● **WORK TO DO**: Report how many lines in the records hold the string "picture"; give the number and nothing else.

● **RECORDS FOR PROCESSING**:
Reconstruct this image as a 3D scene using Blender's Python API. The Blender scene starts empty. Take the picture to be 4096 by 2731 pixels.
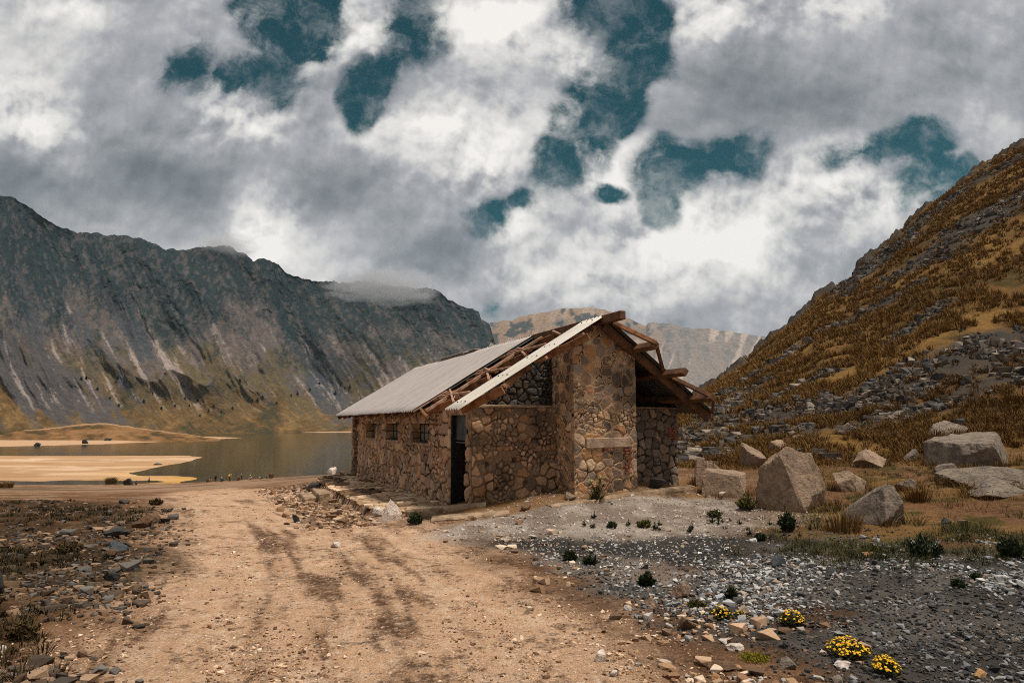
import bpy, bmesh, math, random
import numpy as np
from mathutils import Vector, Matrix, Euler
R = math.radians
scene = bpy.context.scene
COL = scene.collection
rng = np.random.default_rng(7)

# ------------------------------------------------------------------ camera
FPX = 4096*24/36
PITCH = math.atan(324.5/FPX)
CZ = 1.8
camd = bpy.data.cameras.new('camera'); camd.lens = 24; camd.sensor_width = 36
camd.clip_start = .05; camd.clip_end = 12000
cam = bpy.data.objects.new('camera', camd); COL.objects.link(cam)
cam.location = (0, 0, CZ); cam.rotation_euler = (R(90)+PITCH, 0, 0)
scene.camera = cam

def ray(x, y):
    a = x-2048; b = 1365.5-y
    return np.array([a, FPX*math.cos(PITCH)-b*math.sin(PITCH), FPX*math.sin(PITCH)+b*math.cos(PITCH)])
def tan_of(x, y):
    r = ray(x, y); return r[0]/r[1], r[2]/r[1]
def on_level(x, y, z=0.):
    r = ray(x, y); t = (z-CZ)/r[2]; return np.array([0, 0, CZ])+t*r

# hut frame: s along the gable, w along the ridge
PHI = math.atan((865-2048)/2749)
WV = np.array([math.sin(PHI), math.cos(PHI), 0]); UV = np.array([math.cos(PHI), -math.sin(PHI), 0])
HA = on_level(1777, 2013)
def hut_pt(s, w, z=0.):
    q = HA+s*UV+w*WV; return np.array([q[0], q[1], z])
def loc_ray(x, y):
    r = ray(x, y); o = np.array([0, 0, CZ])-HA
    return np.array([o@UV, o@WV, CZ]), np.array([r@UV, r@WV, r[2]])
def on_w(x, y, w):
    o, d = loc_ray(x, y); t = (w-o[1])/d[1]; p = o+t*d; return p[0], p[2]

# ------------------------------------------------------------------ noise
def _h(ix, iy, iz, seed):
    with np.errstate(over='ignore'):
        h = (ix.astype(np.uint32)*np.uint32(374761393) + iy.astype(np.uint32)*np.uint32(668265263)
             + iz.astype(np.uint32)*np.uint32(2147483647) + np.uint32(seed*144665+1013))
        h = (h ^ (h >> np.uint32(13)))*np.uint32(1274126177)
        h = (h ^ (h >> np.uint32(16)))*np.uint32(2246822519)
        h = h ^ (h >> np.uint32(15))
    return h.astype(np.float64)/4294967295.
def vn(x, y, z=None, seed=0):
    x = np.asarray(x, float); y = np.asarray(y, float)
    z = np.zeros_like(x+y) if z is None else np.asarray(z, float)
    x, y, z = np.broadcast_arrays(x, y, z)
    fx, fy, fz = np.floor(x), np.floor(y), np.floor(z)
    tx, ty, tz = x-fx, y-fy, z-fz
    ix, iy, iz = fx.astype(np.int64), fy.astype(np.int64), fz.astype(np.int64)
    tx = tx*tx*(3-2*tx); ty = ty*ty*(3-2*ty); tz = tz*tz*(3-2*tz)
    def c(a, b, d): return _h(ix+a, iy+b, iz+d, seed)
    def lay(d):
        return (c(0,0,d)*(1-tx)+c(1,0,d)*tx)*(1-ty)+(c(0,1,d)*(1-tx)+c(1,1,d)*tx)*ty
    a = lay(0)
    if np.any(tz > 0): a = a*(1-tz)+lay(1)*tz
    return a*2-1
def fbm(x, y, z=None, o=4, seed=0, g=.5):
    s = 0; a = 1.; n = 0
    for i in range(o):
        f = 2.03**i
        s = s+a*vn(np.asarray(x)*f+17.3*i, np.asarray(y)*f-9.1*i, None if z is None else np.asarray(z)*f, seed+i); n += a; a *= g
    return s/n
def sst(e0, e1, x):
    t = np.clip((np.asarray(x, float)-e0)/(e1-e0), 0, 1); return t*t*(3-2*t)
def mix(a, b, t):
    t = np.asarray(t)[..., None] if np.ndim(a) and np.ndim(t) and np.ndim(a) != np.ndim(t) or np.ndim(b) == 1 and np.ndim(t) else t
    return a*(1-t)+b*t
def cmix(c, rgb, t):
    return c*(1-t[:, None])+np.array(rgb)[None, :]*t[:, None]

def vor(u, v, sx, sy, jit=.85, seed=0, row=0.):
    """cell pattern: edge distance (metres), two random numbers per cell"""
    V = v/sy; U = u/sx
    iv = np.floor(V); 
    f1 = np.full(u.shape, 9.); f2 = np.full(u.shape, 9.); r1 = np.zeros(u.shape); r2 = np.zeros(u.shape)
    for dy in (-1, 0, 1):
        jv = iv+dy; off = row*np.mod(jv, 2)
        iu = np.floor(U-off)
        for dx in (-1, 0, 1):
            ju = iu+dx; z0 = np.zeros(u.shape)
            hx = _h(ju.astype(np.int64), jv.astype(np.int64), z0.astype(np.int64), seed)
            hy = _h(ju.astype(np.int64), jv.astype(np.int64), z0.astype(np.int64), seed+5)
            cx = ju+.5+(hx-.5)*jit+off; cy = jv+.5+(hy-.5)*jit
            d = np.hypot((U-cx)*sx, (V-cy)*sy)/math.sqrt(sx*sy)
            nearer = d < f1
            f2 = np.where(nearer, f1, np.minimum(f2, d)); 
            hh = _h(ju.astype(np.int64), jv.astype(np.int64), z0.astype(np.int64), seed+9)
            r1 = np.where(nearer, hh, r1); r2 = np.where(nearer, hx, r2); f1 = np.where(nearer, d, f1)
    return f2-f1, r1, r2

# ------------------------------------------------------------------ meshes
def mk_mesh(name, V, faces, mat=None, attrs=None, smooth=False):
    V = np.asarray(V, np.float32).reshape(-1, 3)
    if not isinstance(faces, (list, tuple)): faces = [faces]
    faces = [np.asarray(f, np.int32) for f in faces if len(f)]
    me = bpy.data.meshes.new(name)
    me.vertices.add(len(V)); me.vertices.foreach_set('co', V.ravel())
    tot = np.concatenate([np.full(len(f), f.shape[1], np.int32) for f in faces])
    idx = np.concatenate([f.ravel() for f in faces])
    me.loops.add(len(idx)); me.loops.foreach_set('vertex_index', idx)
    me.polygons.add(len(tot)); st = np.zeros(len(tot), np.int32); st[1:] = np.cumsum(tot)[:-1]
    me.polygons.foreach_set('loop_start', st); me.polygons.foreach_set('loop_total', tot)
    me.update(calc_edges=True)
    me.polygons.foreach_set('use_smooth', np.full(len(tot), bool(smooth)))
    for k, d in (attrs or {}).items():
        d = np.asarray(d, np.float32)
        if d.ndim == 2:
            a = me.attributes.new(k, 'FLOAT_COLOR', 'POINT')
            a.data.foreach_set('color', np.concatenate([d, np.ones((len(d), 1), np.float32)], 1).ravel())
        else:
            a = me.attributes.new(k, 'FLOAT', 'POINT'); a.data.foreach_set('value', d.ravel())
    if mat: me.materials.append(mat)
    return me
def ob(name, me, parent=None, loc=(0,0,0), rz=0.):
    o = bpy.data.objects.new(name, me); COL.objects.link(o)
    o.location = loc; o.rotation_euler = (0, 0, rz)
    if parent: o.parent = parent
    return o
def tag(o, label=None, cat=None, group=None, kind=None):
    if label: o['label'] = label
    if cat: o['category'] = cat
    if group: o['group'] = group
    if kind: o['kind'] = kind
    return o
def empty(name, loc, rz=0.):
    o = bpy.data.objects.new(name, None); COL.objects.link(o); o.location = loc; o.rotation_euler = (0, 0, rz)
    o.empty_display_size = .2
    return o
def grid_faces(nr, nc):
    i = np.arange(nr*nc).reshape(nr, nc)
    return np.stack([i[:-1,:-1], i[:-1,1:], i[1:,1:], i[1:,:-1]], -1).reshape(-1, 4)
class MB:
    """collects boxes and bars into one mesh"""
    def __init__(s): s.v = []; s.f = []; s.n = 0
    def hexa(s, c):
        s.v += [tuple(p) for p in c]; b = s.n
        s.f += [(b,b+3,b+2,b+1),(b+4,b+5,b+6,b+7),(b,b+1,b+5,b+4),(b+1,b+2,b+6,b+5),(b+2,b+3,b+7,b+6),(b+3,b,b+4,b+7)]; s.n += 8
    def box(s, lo, hi, j=0.):
        (a,b,c),(d,e,f) = lo, hi
        P = np.array([(a,b,c),(d,b,c),(d,e,c),(a,e,c),(a,b,f),(d,b,f),(d,e,f),(a,e,f)], float)
        if j: P = P+rng.uniform(-j, j, P.shape)
        s.hexa(P)
    def bar(s, p0, p1, w, h, up=(0,0,1), drop=0.):
        p0 = np.array(p0, float); p1 = np.array(p1, float); d = p1-p0; d /= np.linalg.norm(d)
        sd = np.cross(d, np.array(up, float)); sd /= np.linalg.norm(sd); u = np.cross(sd, d)
        p0 = p0-u*drop; p1 = p1-u*drop
        c = []
        for q in (0, 1):
            for p, a in ((p0,-1),(p0,1),(p1,1),(p1,-1)): c.append(p+sd*a*w/2+u*(q-.5)*h)
        s.hexa(c)
    def mesh(s, name, mat, bevel=0.):
        me = mk_mesh(name, np.array(s.v), np.array(s.f), mat)
        if bevel:
            bm = bmesh.new(); bm.from_mesh(me)
            bmesh.ops.bevel(bm, geom=list(bm.edges), offset=bevel, segments=1, affect='EDGES', profile=.5)
            bm.to_mesh(me); bm.free()
        return me

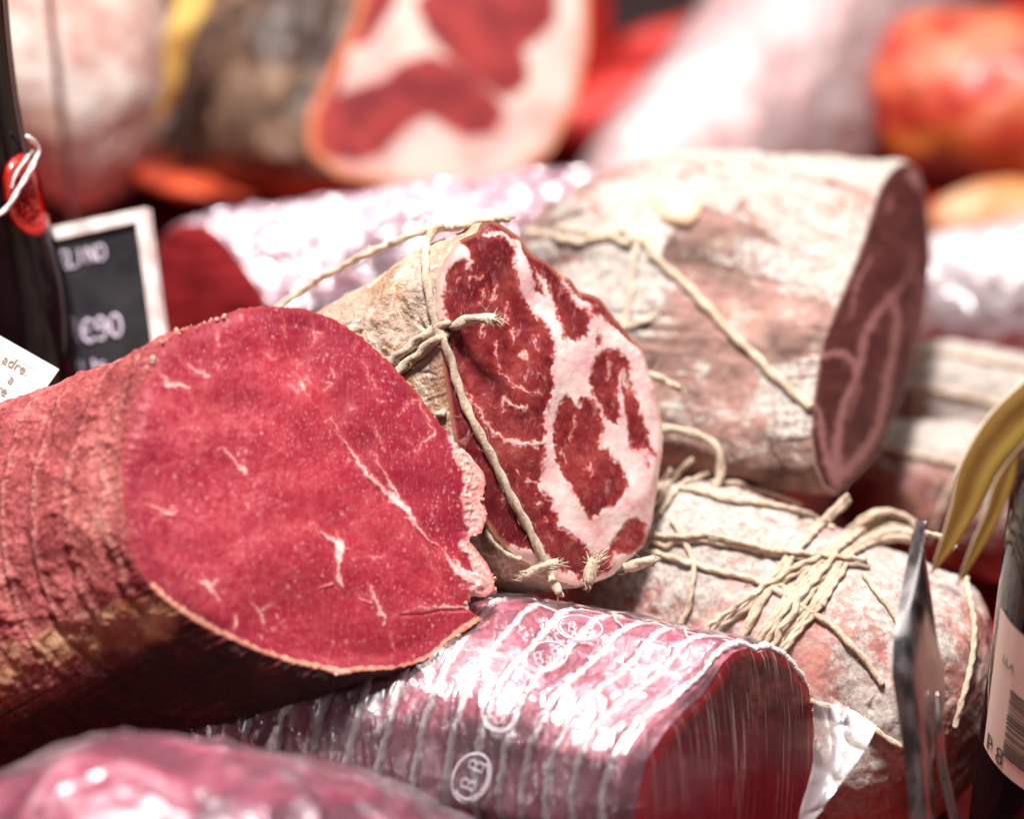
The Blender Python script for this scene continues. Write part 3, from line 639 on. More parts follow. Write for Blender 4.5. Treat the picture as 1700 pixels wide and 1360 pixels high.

● **COMPLETE RESPONSE**: 2